California Considers Raising Its Minimum Wage To The Highest In The Country


In an effort that could raise California’s minimum wage to the highest in the country, State Senator Mark Leno (D) introduced a bill this past Monday that would increase the state’s minimum wage to $11 in 2015, $12 in 2016, $13 in 2017, and finally to an annually adjusted wage tied to increases in inflation beginning in 2018. The new bill comes only months after Gov. Jerry Brown (D) signed a bill to increase the minimum wage to $9 this coming July and then to $10 in 2016.

Leno, whose new legislation is already backed by labor groups such as the California Labor Federation and the Western Center on Law and Poverty, said that his action is a response to the president’s State of the Union last week, which urged officials on both the local and state level to address the minimum wage. The legislation follows on the heels of a campaign from California’s conservative millionaire Rob Unz,a who is urging his own party to consider raising the minimum wage to $10 in 2014 and then increase it to $12 in 2016, as it would save taxpayers over a trillion dollars over the course of the next five years.

While Leno expects that his bill will be met with resistance, he remains optimistic that, on the issue of the minimum wage, the left and the right can meet on common ground.

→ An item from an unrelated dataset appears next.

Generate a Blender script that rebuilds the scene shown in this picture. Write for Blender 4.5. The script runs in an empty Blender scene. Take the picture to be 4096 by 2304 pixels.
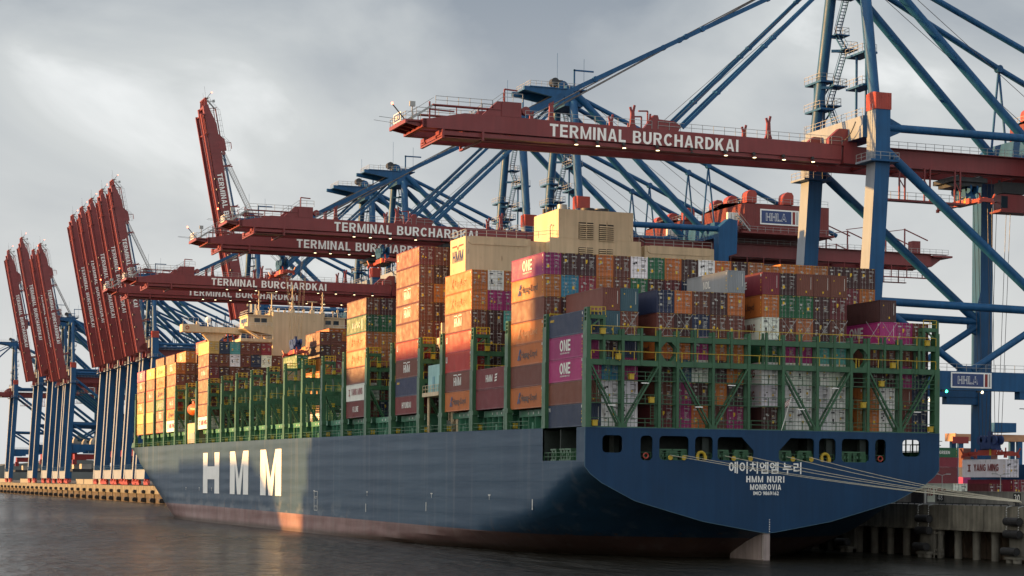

Currently, about 24 percent of California’s residents live in poverty, and the current minimum wage of $8 an hour brings in about $8,000 less than what is considered the poverty line for a family of four for a single person working full time.

Including California, six states passed a wage increase in 2013 and over 25 states are currently aiming for a ballot or legislative initiative to raise the wage. Raising the federal minimum wage to at least $10.10 an hour could reduce the number of people living under the poverty line by 6.8 million.